_PROBLEM TO WORK ON_: Skipping all pictures, set down the lines of the listing from the first through the one with "for xa, xb in".

_DATASET SECTION_:
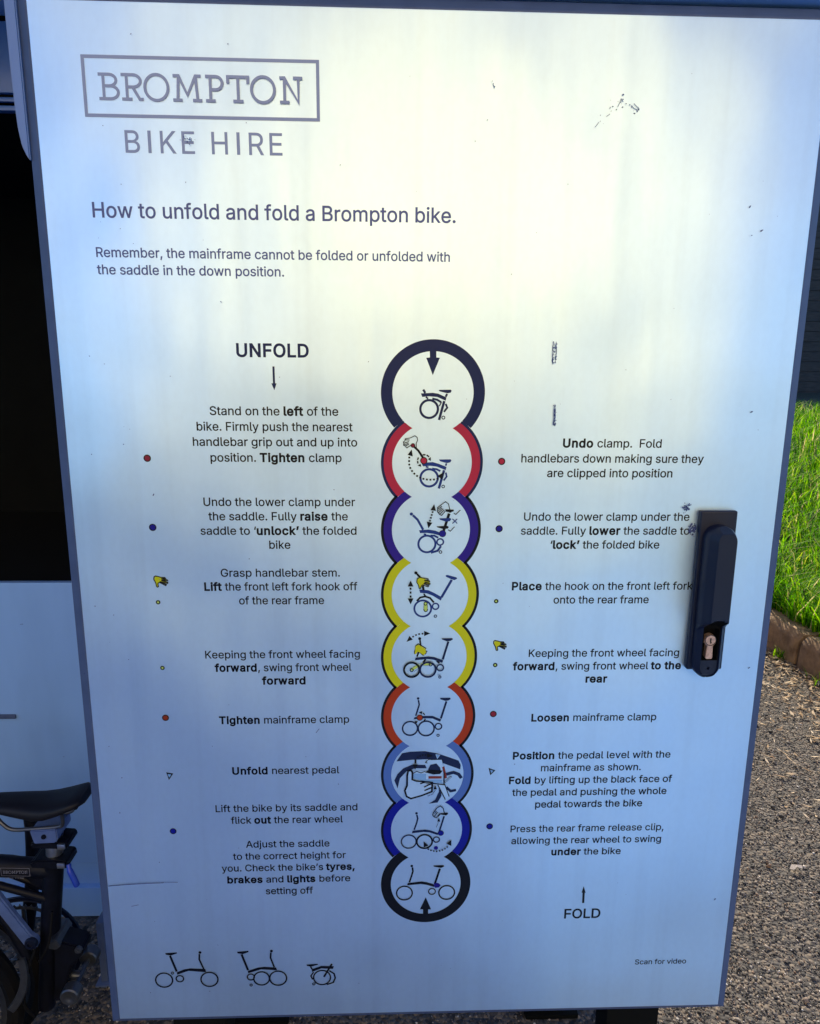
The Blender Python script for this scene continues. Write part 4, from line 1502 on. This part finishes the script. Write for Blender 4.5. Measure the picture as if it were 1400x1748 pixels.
# ------------------------------------------------------------------ neighbouring locker bank
YL = 0.866
nl = thing('locker_bank', 'white locker bank behind, its upper bay open and dark above a closed lower door', 'bike locker', (-1.1, 1.3, 0))
XA, XB = -2.6, 0.22
# carcass: sides, back, floor of the bay, top
bm = bmesh.new()
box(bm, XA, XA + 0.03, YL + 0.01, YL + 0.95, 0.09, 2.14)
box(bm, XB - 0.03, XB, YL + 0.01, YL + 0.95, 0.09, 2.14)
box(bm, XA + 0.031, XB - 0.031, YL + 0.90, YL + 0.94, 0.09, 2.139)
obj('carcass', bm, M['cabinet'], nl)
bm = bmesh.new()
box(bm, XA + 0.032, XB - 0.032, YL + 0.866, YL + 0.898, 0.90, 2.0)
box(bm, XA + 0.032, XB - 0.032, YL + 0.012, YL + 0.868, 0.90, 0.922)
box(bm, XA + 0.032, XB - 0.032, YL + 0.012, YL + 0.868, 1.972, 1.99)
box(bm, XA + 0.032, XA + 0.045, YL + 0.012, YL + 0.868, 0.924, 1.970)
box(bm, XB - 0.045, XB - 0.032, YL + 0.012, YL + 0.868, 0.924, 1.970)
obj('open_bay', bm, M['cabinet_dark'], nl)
for xa, xb in ((XA, -1.10), (-1.094, XB)):
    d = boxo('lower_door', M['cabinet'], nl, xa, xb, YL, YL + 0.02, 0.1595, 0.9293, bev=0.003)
    if xa > -2:
        q = Print(YL)
        rs2 = random.Random(3)
        for cx, cz in ((-.936, .8245), (-.9325, .8250), (-.866, .469)):
            q.poly([(cx + .0022 * math.cos(a) * rs2.uniform(.5, 1.3), cz + .0008 * math.sin(a) * rs2.uniform(.5, 1.3)) for a in np.linspace(0, 5.6, 8)], 'scuff')
        q.build('scuff_mark', d)['kind'] = 'stuff'
        boxo('pull_slot', M['frame'], d, -1.055, -0.972, YL - 0.006, YL - 0.0003, 0.577, 0.588, bev=0.002)
boxo('plinth', M['cabinet'], nl, XA, XB, YL + 0.012, YL + 0.9, 0.089, 0.1575, bev=0.002)
boxo('footing', M['cabinet'], nl, XA - 0.02, XB + 0.02, YL - 0.004, YL + 0.96, 0.0, 0.0885, bev=0.006)
# header: two boards with shadow gaps between them
bm = bmesh.new()
box(bm, XA, XB, YL, YL + 0.02, 1.9650, 1.9745, bev=0.001)
box(bm, XA, XB, YL + 0.003, YL + 0.02, 1.9830, 1.9915, bev=0.001)
box(bm, XA, XB, YL, YL + 0.02, 1.9990, 2.1330, bev=0.002)
obj('header', bm, M['shaded_paint'], nl, smooth=True)
bm = bmesh.new()
box(bm, XA - 0.03, XB + 0.03, YL - 0.55, YL + 1.0, 2.1480, 2.30, bev=0.006)  # deep overhang out of view, added to shade the header
obj('roof', bm, M['cabinet'], nl, smooth=True)
bm = bmesh.new()
box(bm, XA + 0.002, XB - 0.002, YL + 0.012, YL + 0.03, 1.97, 2.1475)
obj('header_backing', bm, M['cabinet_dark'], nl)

sb = thing('shade_building', 'plain brick building hidden behind the locker bank, added to shade the forecourt', 'building', (-4, 3.5, 0))  # hidden block added to keep sun off the ground before the sign
bm = bmesh.new()
box(bm, -9, 0.80, 1.98, 6.0, 0, 5.2)
obj('wall', bm, M['brick_wall'], sb)
bm = bmesh.new()
box(bm, -9.1, 0.90, 1.90, 6.1, 5.2, 5.36)
obj('coping', bm, M['post'], sb)

t = thing('ground_post', 'short grey steel stub post in the gravel beside the locker edge', 'post', (-0.718, 0.67, 0))
bm = bmesh.new()
box(bm, -0.7265, -0.7095, 0.652, 0.690, 0.0, 0.168, bev=0.003)
obj('stub', bm, M['post'], t, smooth=True)
boxo('base_plate', M['post'], t, -0.736, -0.700, 0.640, 0.702, 0.0, 0.006, bev=0.002)

# ------------------------------------------------------------------ the folded hire bike
BY = 0.45
bike = thing('folding_bike', 'black folding hire bike, folded, standing before the locker bank with a blue clamp lever', 'bicycle', (-0.80, BY, 0))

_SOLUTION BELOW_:
The Blender Python script for this scene continues. Write part 4, from line 1502 on. This part finishes the script. Write for Blender 4.5. Measure the picture as if it were 1400x1748 pixels.
# ------------------------------------------------------------------ neighbouring locker bank
YL = 0.866
nl = thing('locker_bank', 'white locker bank behind, its upper bay open and dark above a closed lower door', 'bike locker', (-1.1, 1.3, 0))
XA, XB = -2.6, 0.22
# carcass: sides, back, floor of the bay, top
bm = bmesh.new()
box(bm, XA, XA + 0.03, YL + 0.01, YL + 0.95, 0.09, 2.14)
box(bm, XB - 0.03, XB, YL + 0.01, YL + 0.95, 0.09, 2.14)
box(bm, XA + 0.031, XB - 0.031, YL + 0.90, YL + 0.94, 0.09, 2.139)
obj('carcass', bm, M['cabinet'], nl)
bm = bmesh.new()
box(bm, XA + 0.032, XB - 0.032, YL + 0.866, YL + 0.898, 0.90, 2.0)
box(bm, XA + 0.032, XB - 0.032, YL + 0.012, YL + 0.868, 0.90, 0.922)
box(bm, XA + 0.032, XB - 0.032, YL + 0.012, YL + 0.868, 1.972, 1.99)
box(bm, XA + 0.032, XA + 0.045, YL + 0.012, YL + 0.868, 0.924, 1.970)
box(bm, XB - 0.045, XB - 0.032, YL + 0.012, YL + 0.868, 0.924, 1.970)
obj('open_bay', bm, M['cabinet_dark'], nl)
for xa, xb in ((XA, -1.10), (-1.094, XB)):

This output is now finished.